A watercolor of a canyon wall.

Seminole Canyon, Mary Virginia Carson, 1931. This watercolor was one of two Carson works selected for the prestigious Texas Artists exhibition at the Witte Museum in the fall of 1931. Courtesy of the Witte Museum

Mary Virginia Carson was a pioneer not only because she was the first to document the ancient artwork with watercolor paintings (or any other form of visual recording), but she also, contrary to the perspectives of some later researchers, was the first to view the murals and other works as nuanced, complex compositions that utilized motifs to relate a continuous story. The massive artwork (some of the murals are said to be as large as 20 feet high and 100 feet wide) at a site called Rattlesnake Shelter, for example, seems to have especially intrigued Carson. 

She copied the entire Rattlesnake Shelter mural in seven watercolor paintings. The exhibition includes all seven, adjacent to a wall-sized photograph of the dynamic mural. Nearby, an interactive gizmo beckons a visitor to slide a knob to the right, which allows them to see an image of the shelter’s mural turn into an image of Carson’s seven watercolor sections of the mural, aligned to replicate the original work. 

Watercolor documentation of rock paintings.

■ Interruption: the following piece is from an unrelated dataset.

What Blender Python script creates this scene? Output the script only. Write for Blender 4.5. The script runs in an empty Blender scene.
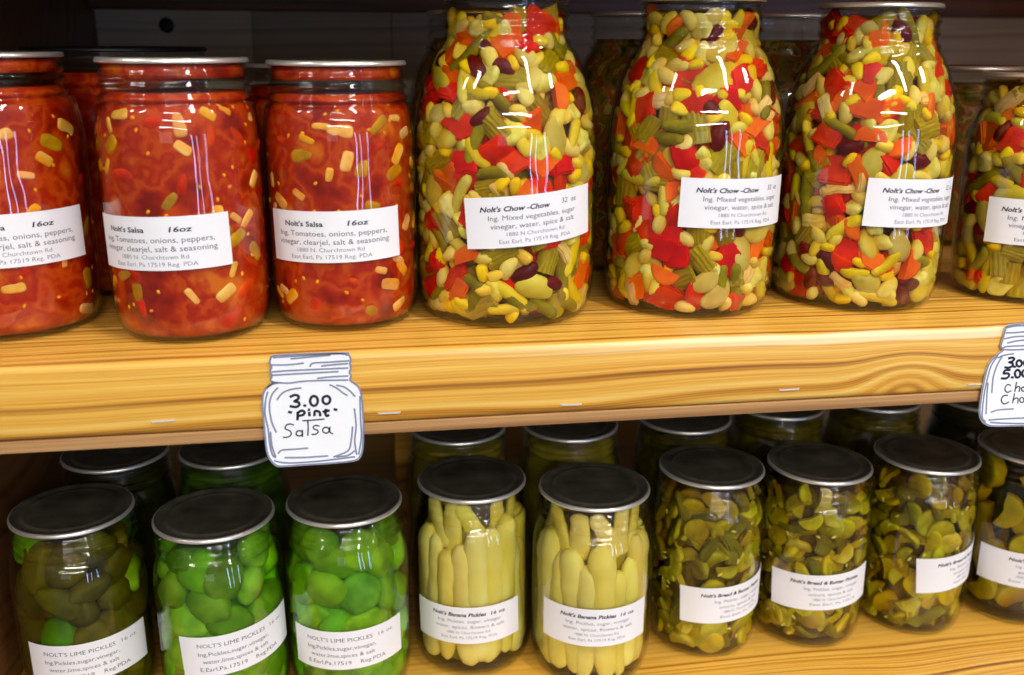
import bpy, bmesh, math, random
from mathutils import Vector, Matrix, noise
S = 0.001                                   # everything below is written in millimetres
PI = math.pi; R_ = math.radians
sc = bpy.context.scene
COL = sc.collection

# ------------------------------------------------------------------ camera
cd = bpy.data.cameras.new('camera'); cam = bpy.data.objects.new('camera', cd); COL.objects.link(cam)
yaw, pit, rol = R_(9.08), R_(16.74), R_(0.32)
fw = Vector((math.sin(yaw)*math.cos(pit), math.cos(yaw)*math.cos(pit), -math.sin(pit)))
rt = Vector((math.cos(yaw), -math.sin(yaw), 0)); up = rt.cross(fw)
r2 = rt*math.cos(rol) + up*math.sin(rol); u2 = -rt*math.sin(rol) + up*math.cos(rol)
M = Matrix((r2, u2, -fw)).transposed().to_4x4(); M.translation = Vector((80.33, -464.6, 145.76))*S
cam.matrix_world = M
cd.sensor_width = 36.0; cd.lens = 982.0/1024*36; cd.clip_start = 0.01; cd.clip_end = 50
cd.dof.use_dof = True; cd.dof.focus_distance = 0.545; cd.dof.aperture_fstop = 8.0
sc.camera = cam
# ------------------------------------------------------------------ world, light, exposure
w = bpy.data.worlds.new('world'); sc.world = w; w.use_nodes = True
wn, wl = w.node_tree.nodes, w.node_tree.links
bg = wn['Background']; bg.inputs[0].default_value = (1.0, 0.97, 0.93, 1)
tcw = wn.new('ShaderNodeTexCoord'); spw = wn.new('ShaderNodeSeparateXYZ'); mrw = wn.new('ShaderNodeMapRange')     # dim room below, lit white ceiling above
mrw.interpolation_type = 'SMOOTHSTEP'; mrw.inputs[1].default_value = -.05; mrw.inputs[2].default_value = .45; mrw.inputs[3].default_value = .30; mrw.inputs[4].default_value = .55
wl.new(tcw.outputs['Generated'], spw.inputs[0]); wl.new(spw.outputs[2], mrw.inputs[0]); wl.new(mrw.outputs[0], bg.inputs[1])
def area(name, loc, target, sx, sy, power, color, roll=0.0):
    l = bpy.data.lights.new(name, 'AREA'); l.shape = 'RECTANGLE'; l.size = sx; l.size_y = sy
    l.energy = power; l.color = color
    o = bpy.data.objects.new(name, l); COL.objects.link(o)
    o.location = loc
    d = (Vector(target) - Vector(loc)).normalized()
    o.rotation_euler = d.to_track_quat('-Z', 'Y').to_euler()
    return o
WARM = (1.0, 0.955, 0.88)
def tube(name, a, b, width, rad):
    """fluorescent ceiling tube or added fill strip from a to b facing down; rad = radiance"""
    a, b = Vector(a), Vector(b); L = (b-a).length
    l = bpy.data.lights.new(name, 'AREA'); l.shape = 'RECTANGLE'; l.size = L; l.size_y = width
    l.energy = rad*PI*L*width; l.color = WARM
    o = bpy.data.objects.new(name, l); COL.objects.link(o)
    x = (b-a).normalized(); z = Vector((0, 0, 1)); y = z.cross(x).normalized(); z = x.cross(y)
    m = Matrix((x, y, z)).transposed().to_4x4(); m.translation = (a+b)/2; o.matrix_world = m
    return o
tube('ceiling_or_fill_light', (0.34, -0.28, 1.30), (1.25, -1.95, 1.30), 0.09, 95)
tube('ceiling_or_fill_light', (-0.95, -0.75, 1.30), (-1.55, -1.15, 1.30), 0.09, 85)
tube('ceiling_or_fill_light', (-1.25, -0.45, 1.30), (-1.95, -0.75, 1.30), 0.09, 60)
tube('ceiling_or_fill_light', (1.70, -0.75, 1.30), (2.30, -1.15, 1.30), 0.11, 130)
tube('ceiling_or_fill_light', (-0.35, -2.0, 1.30), (0.55, -2.0, 1.30), 0.14, 120)
tube('ceiling_or_fill_light', (-0.70, -3.6, 1.30), (1.90, -3.6, 1.30), 0.16, 120)
tube('ceiling_or_fill_light', (-2.2, -6.2, 1.30), (2.6, -6.2, 1.30), 0.20, 125)  # added far strip that brightens the back boards
area('far_fill_light', (-0.9, -5.5, 0.45), (0.1, 0.4, 0.12), 1.6, 0.7, 1.5*PI*1.6*0.7, (0.85, 0.92, 1.0))  # added broad cool lamp, lifts the back of the upper shelf
for az, wd, ln, rad in ((24, .08, 1.05, 36), (31, .06, .95, 26), (43, .08, 1.05, 30)):
    d = 3.4; x0, z0 = 0.12, -0.06
    area('window_daylight', (x0 + d*math.sin(R_(az)), -d*math.cos(R_(az)), z0), (x0, 0, z0), wd, ln, rad*PI*wd*ln, (0.38, 0.55, 1.0))
vs = sc.view_settings
vs.view_transform = 'Standard'; vs.look = 'None'; vs.exposure = -0.97; vs.gamma = 1.0; vs.use_curve_mapping = False

# ------------------------------------------------------------------ materials
MATS = {}
def lin(c):
    return tuple((v/12.92 if v <= 0.04045 else ((v+0.055)/1.055)**2.4) for v in c) + (1,)
def newmat(name):
    m = bpy.data.materials.new(name); m.use_nodes = True; nt = m.node_tree
    return m, nt, nt.nodes, nt.links, nt.nodes['Principled BSDF']
def vary(nt, colsock, bs, hue=0.012, val=0.25, sat=0.12):
    """random per-object value, hue and saturation shift"""
    n, l = nt.nodes, nt.links
    oi = n.new('ShaderNodeObjectInfo'); hs = n.new('ShaderNodeHueSaturation')
    def mr(a, b, mul):
        f = n.new('ShaderNodeMath'); f.operation = 'MULTIPLY'; f.inputs[1].default_value = mul; l.new(oi.outputs['Random'], f.inputs[0])
        g = n.new('ShaderNodeMath'); g.operation = 'FRACT'; l.new(f.outputs[0], g.inputs[0])
        m = n.new('ShaderNodeMapRange'); m.inputs[3].default_value = a; m.inputs[4].default_value = b; l.new(g.outputs[0], m.inputs[0]); return m.outputs[0]
    l.new(mr(.5-hue, .5+hue, 1.0), hs.inputs['Hue']); l.new(mr(1-sat*.2, 1+sat*1.2, 7.3), hs.inputs['Saturation']); l.new(mr(1-val, 1+val*.6, 13.7), hs.inputs['Value'])
    l.new(colsock, hs.inputs['Color']); l.new(hs.outputs[0], bs.inputs['Base Color'])
def food(name, c1, c2, scale=120.0, rough=.5, spec=.14, bump=.25, hue=.012, val=.25, stretch=None, sss=0.0):
    m, nt, n, l, bs = newmat(name)
    tc = n.new('ShaderNodeTexCoord'); no = n.new('ShaderNodeTexNoise'); no.inputs['Scale'].default_value = scale; no.inputs['Detail'].default_value = 3
    if stretch:
        mp = n.new('ShaderNodeMapping'); mp.inputs['Scale'].default_value = stretch; l.new(tc.outputs['Object'], mp.inputs[0]); l.new(mp.outputs[0], no.inputs['Vector'])
    else: l.new(tc.outputs['Object'], no.inputs['Vector'])
    cr = n.new('ShaderNodeValToRGB'); cr.color_ramp.elements[0].position = .35; cr.color_ramp.elements[1].position = .65
    cr.color_ramp.elements[0].color = lin(c1); cr.color_ramp.elements[1].color = lin(c2)
    l.new(no.outputs[0], cr.inputs[0]); vary(nt, cr.outputs[0], bs, hue, val)
    bp = n.new('ShaderNodeBump'); bp.inputs['Strength'].default_value = bump; bp.inputs['Distance'].default_value = .0006; l.new(no.outputs[0], bp.inputs['Height']); l.new(bp.outputs[0], bs.inputs['Normal'])
    bs.inputs['Roughness'].default_value = rough; bs.inputs['Specular IOR Level'].default_value = spec
    if sss:
        bs.inputs['Subsurface Weight'].default_value = sss; bs.inputs['Subsurface Radius'].default_value = (1.0, .6, .2); bs.inputs['Subsurface Scale'].default_value = .003
    MATS[name] = m; return m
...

Mary Virginia Carson, “Seminole Canyon,” 1931. Courtesy of the Witte Museum

Some archeologists view the Rattlesnake Shelter mural, which is believed to be about 5,000 years old, as a creation story. Carson described it in her field notes as a “masterpiece” in which the “center motif and the continual tying together of beautifully proportioned groups makes a whole that, if seen in its entirety, no true artist would try to improve.” Asked to contrast Carson’s work with the watercolor project of the married artists Forrest and Lula Kirkland, who documented the ancient art later in the 1930s and whose 1967 book, The Rock Art of Texas Indians, introduced generations to the state’s oldest artworks, Marise McDermott explained, “While the Kirklands’ technique was outstanding, they viewed the Rattlesnake Shelter mural, for instance, not as a complete composition but rather as a collection of possibly unrelated figures.”

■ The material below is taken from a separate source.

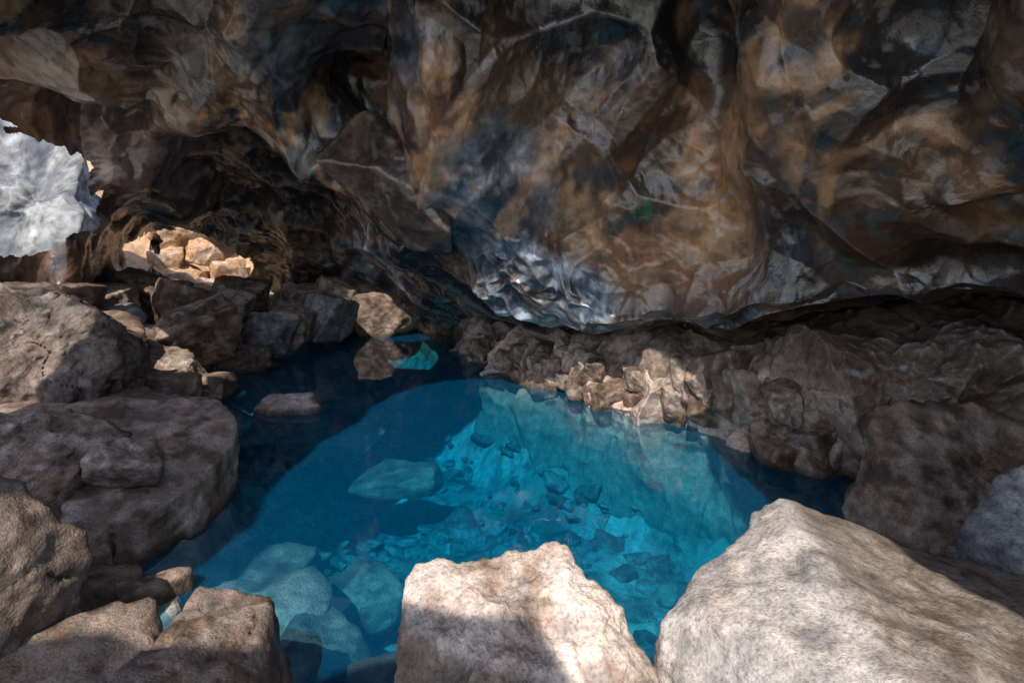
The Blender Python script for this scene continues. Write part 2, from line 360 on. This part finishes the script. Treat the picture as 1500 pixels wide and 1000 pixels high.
# ------------------------------------------------------------------ ground + lake bed (one sheet)
xs=np.r_[-70,-50,-35,-25,-18,-13,np.linspace(-10,6,560),8,12,18,30,50,70]
ys=np.r_[-70,-50,-30,-20,-12,-8,np.linspace(-5,15,680),18,24,34,50,70]
X,Y=np.meshgrid(xs,ys,indexing='ij')
yl=np.array([-5,1.3,2.0,2.7,3.4,4.,5.,5.9,6.7,8.5,9.5,10.7]);xl=np.array([-.6,-.7,-1.3,-1.75,-1.85,-2.2,-2.9,-3.3,-3.8,-4.0,-3.6,-1.5])
yr=np.array([-5,1.3,2,3.2,3.86,4.8,5.2,6.07,7.1,9.8,10.3]);xr=np.array([.6,.6,1.3,2.2,2.4,1.9,1.3,.7,-.1,-1.3,-1.4])
L=np.interp(Y,yl,xl);R=np.interp(Y,yr,xr)
dd=np.minimum(np.minimum(X-L,R-X+.3),np.minimum((Y-1.3)*.8,(10.6-Y)))
inside=-np.minimum(1.1,.12+np.clip(dd,0,None)*.75)
inside=np.maximum(inside,-.42-.20*np.clip(Y-1.6,0,9))
out=np.minimum(np.clip(-dd,0,None)*.22,.9)
Z=np.where(dd>0,inside,out)
Z+=np.clip((-X-6.8)*.6,0,2.2)*np.clip((Y-3)/3,0,1)+np.clip((Y-11.2)*.7,0,3.0)
G=np.stack([X,Y,Z],-1)
m=(np.abs(X)<12)&(Y>-6)&(Y<16)
G0=G*np.array([1,1,0])
rub=.10*facet(warp(G0,2,.2,121)*2.2,123,1.,.5)+.035*facet(warp(G0,5,.08,122)*5.5,125,1.,.5)
G[...,2]+=np.where(m,rub+.08*fbm(G*1.5,5,127)+.015*fbm(G*9,3,129),.25*fbm(G*.4,3,131))
gc=mixc(np.broadcast_to(np.array((.32,.32,.29)),G.shape).copy(),(.60,.58,.52),sst(fbm(G0*1.3,5,133,.6),-.2,.25))
gc=mixc(gc,(.08,.08,.08),.65*sst(fbm(G0*4.5,5,135,.65),.04,.28))
gc=mixc(gc,(.05,.05,.05),.5*sst(ridged(warp(G0,3,.1,136)*5,3,137),.45,.85))
gc=mixc(gc,(.68,.42,.24),.8*sst(Y,9.3,9.9)*sst(X,-4.6,-5.4))
mesh_from('ground',G,grid_faces(len(xs),len(ys)),M_rock,col=gc)

# ------------------------------------------------------------------ water
wm=bpy.data.materials.new('hot_spring_water');wm.use_nodes=True;t=wm.node_tree;t.nodes.clear();L_=t.links.new
wo=N(t,'ShaderNodeOutputMaterial');tc=N(t,'ShaderNodeTexCoord')
tr=N(t,'ShaderNodeBsdfTransparent');tr.inputs[0].default_value=(.78,.97,1,1)
df=N(t,'ShaderNodeBsdfDiffuse');df.inputs[0].default_value=(.0,.25,.60,1)
m1=N(t,'ShaderNodeMixShader');m1.inputs[0].default_value=.13;L_(tr.outputs[0],m1.inputs[1]);L_(df.outputs[0],m1.inputs[2])
gl=N(t,'ShaderNodeBsdfGlossy');gl.inputs['Roughness'].default_value=.015
fr=N(t,'ShaderNodeFresnel');fr.inputs[0].default_value=1.42
nz=N(t,'ShaderNodeTexNoise');nz.inputs['Scale'].default_value=3.;nz.inputs['Detail'].default_value=2;L_(tc.outputs['Object'],nz.inputs['Vector'])
b=N(t,'ShaderNodeBump');b.inputs['Strength'].default_value=.06;b.inputs['Distance'].default_value=.02
L_(nz.outputs['Fac'],b.inputs['Height']);L_(b.outputs[0],gl.inputs['Normal']);L_(b.outputs[0],fr.inputs['Normal'])
m2=N(t,'ShaderNodeMixShader');L_(fr.outputs[0],m2.inputs[0]);L_(m1.outputs[0],m2.inputs[1]);L_(gl.outputs[0],m2.inputs[2]);L_(m2.outputs[0],wo.inputs[0])
va=N(t,'ShaderNodeVolumeAbsorption');va.inputs['Color'].default_value=(0,.845,.975,1);va.inputs['Density'].default_value=1.2
L_(va.outputs[0],wo.inputs['Volume'])
x0,x1,y0,y1,zb=-6,4.5,.9,11.2,-4
V=[(x0,y0,zb),(x1,y0,zb),(x1,y1,zb),(x0,y1,zb),(x0,y0,0),(x1,y0,0),(x1,y1,0),(x0,y1,0)]
F=[(3,2,1,0),(4,5,6,7),(0,1,5,4),(1,2,6,5),(2,3,7,6),(3,0,4,7)]
mesh_from('water',V,F,wm,False)

# ------------------------------------------------------------------ hero rocks
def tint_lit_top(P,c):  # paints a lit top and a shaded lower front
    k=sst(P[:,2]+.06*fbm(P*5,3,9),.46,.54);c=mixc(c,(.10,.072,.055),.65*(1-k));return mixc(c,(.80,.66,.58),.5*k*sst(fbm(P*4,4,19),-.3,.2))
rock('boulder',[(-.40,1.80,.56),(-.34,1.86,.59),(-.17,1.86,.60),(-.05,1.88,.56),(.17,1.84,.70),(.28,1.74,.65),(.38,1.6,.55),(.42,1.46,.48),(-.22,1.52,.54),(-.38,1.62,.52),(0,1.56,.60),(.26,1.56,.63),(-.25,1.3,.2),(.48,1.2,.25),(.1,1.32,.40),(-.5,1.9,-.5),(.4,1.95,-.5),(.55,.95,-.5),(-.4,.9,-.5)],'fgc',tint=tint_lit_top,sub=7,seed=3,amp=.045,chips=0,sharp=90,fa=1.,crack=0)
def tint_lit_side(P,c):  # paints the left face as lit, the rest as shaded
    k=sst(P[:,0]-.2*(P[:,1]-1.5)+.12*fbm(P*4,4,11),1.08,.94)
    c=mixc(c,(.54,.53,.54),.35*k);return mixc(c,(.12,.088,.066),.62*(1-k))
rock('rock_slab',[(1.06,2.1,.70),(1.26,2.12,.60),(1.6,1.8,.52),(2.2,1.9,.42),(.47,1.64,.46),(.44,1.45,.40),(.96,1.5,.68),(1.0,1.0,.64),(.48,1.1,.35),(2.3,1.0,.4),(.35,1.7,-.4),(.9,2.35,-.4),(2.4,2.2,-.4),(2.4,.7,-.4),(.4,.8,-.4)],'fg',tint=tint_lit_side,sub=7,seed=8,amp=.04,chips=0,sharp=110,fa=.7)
rock('boulder',[(-.93,2.0,.37),(-1.23,2.02,.37),(-1.22,1.8,.41),(-1.15,1.4,.47),(-.84,1.85,.33),(-.72,1.45,.36),(-.95,1.2,.45),(-.8,2.1,-.4),(-1.45,2.1,-.4),(-1.4,1.1,-.4),(-.65,1.2,-.4)],'brown',sub=6,seed=12,amp=.025,chips=0,sharp=90,fa=.7)
rock('rock_slab',[(-2.19,4.0,.47),(-3.5,4.6,.5),(-1.89,3.5,.36),(-1.86,3.1,.30),(-1.96,2.72,.25),(-2.2,2.6,.29),(-2.7,2.9,.40),(-3.7,3.6,.55),(-1.95,3.9,-.6),(-1.75,3.1,-.6),(-1.85,2.5,-.6),(-3.8,2.8,-.6),(-3.7,4.8,-.6)],'tan',sub=7,seed=15,amp=.04,chips=0,sharp=90,fa=.65)
rock('boulder',[(-2.1,2.1,.86),(-1.93,2.1,.73),(-1.7,2.1,.42),(-1.75,1.75,.42),(-2.0,1.5,.7),(-2.6,2.3,.8),(-2.6,1.4,.8),(-1.6,2.2,-.4),(-1.6,1.6,-.4),(-2.8,1.3,-.4),(-2.8,2.5,-.4)],'dark',sub=6,seed=18,amp=.04,chips=2)
rock('boulder',[(-3.2,3.0,.78),(-2.75,3.1,.76),(-2.3,3.05,.60),(-2.35,2.8,.48),(-3.0,2.6,.6),(-3.3,3.4,.5),(-2.4,3.3,.4),(-2.4,2.6,.2),(-3.3,2.5,.1)],'tan',sub=6,seed=21,amp=.04,chips=2)
rock('boulder',boxpts((-2.25,2.95,.46),(.2,.14,.11),.5,(.3,.2),31,.35),'tan',sub=5,seed=22,amp=.015,chips=8)
rock('boulder',[(-4.2,4.0,1.42),(-3.7,4.2,1.38),(-3.35,4.2,1.1),(-3.1,4.1,.75),(-3.2,3.8,.55),(-4.2,3.5,1.0),(-4.8,4.0,1.3),(-4.4,4.9,1.35),(-3.3,4.8,.8),(-3.0,4.3,.2),(-4.8,3.5,.1),(-4.6,5,.2)],'dark',sub=7,seed=25,amp=.08,chips=2,sharp=40)
rock('boulder',[(1.95,3.0,.55),(2.2,3.2,.80),(2.7,3.2,.84),(3.1,3.0,.75),(3.2,2.7,.4),(2.9,2.6,.25),(2.3,2.7,.25),(1.98,2.8,.1),(2.0,3.2,-.3),(2.2,2.6,-.3),(3.2,2.6,-.3),(3.3,3.3,.3)],'brown',sub=6,seed=28,amp=.06,chips=3,sharp=14,fa=.8)
rock('boulder',[(2.0,2.3,.46),(2.3,2.4,.66),(2.8,2.35,.78),(2.9,2.0,.6),(2.1,2.0,.35),(2.0,2.4,0),(3,2.5,0),(3,1.9,0),(2.0,1.9,0)],'grey',sub=6,seed=31,amp=.03,chips=2,fa=.8)
rock('stepping_stone',[(-2.68,5.25,.05),(-2.55,5.4,.17),(-2.1,5.4,.17),(-1.98,5.25,.08),(-2.3,5.15,.06),(-2.1,5.15,.06),(-2.7,5.1,-.3),(-1.9,5.1,-.3),(-2.8,5.7,-.5),(-1.9,5.7,-.5)],'fg',sub=5,seed=34,amp=.015,chips=0,sharp=60,fa=.5)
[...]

Gallery signage identifies the paint used in the pictographs as ground manganese for black or dark brown, limonite for a yellowish brown, and gypsum for white. Red paint was produced from red ochre. The minerals were then mixed with an animal fat binder, most likely deer bone marrow. Signage also explains that the anthropomorphs in rock art are figures that resemble human beings and could have represented “characters from sacred stories, spirits of ancestors, or divine beings.” Zoomorphs, as the name suggests, are from the animal kingdom, while enigmatics, of course, are figures of mystery.

Watercolor documentation of rock paintings.

Mary Virginia Carson, “Fate Bell Shelter,” 1931. Courtesy of the Witte Museum

One also learns about the three styles of prehistoric West Texas rock art identified by researchers and copied by Carson in watercolor paintings: Pecos River Style, Red Linear, and Red Monochrome. A fourth type of work from the historic era includes depictions of Spanish missions, people on horseback, cattle, and figures with bows and arrows. It’s believed these later works were painted by the Lipan Apache, Comanche, and other native populations present in the area after the arrival of Europeans. Carson’s watercolors of Vaquero Shelter and Missionary Shelter, the latter portraying a religious figure with a rounded headpiece that over-imaginative viewers might liken to a space-travel helmet, are among the copies of historic era works in the exhibition. Missionary Shelter is also one of the works that has disappeared from the landscape in the nearly one hundred years since Carson painted it. Water damage, limestone spalling, and erosion are cited as the chief culprits.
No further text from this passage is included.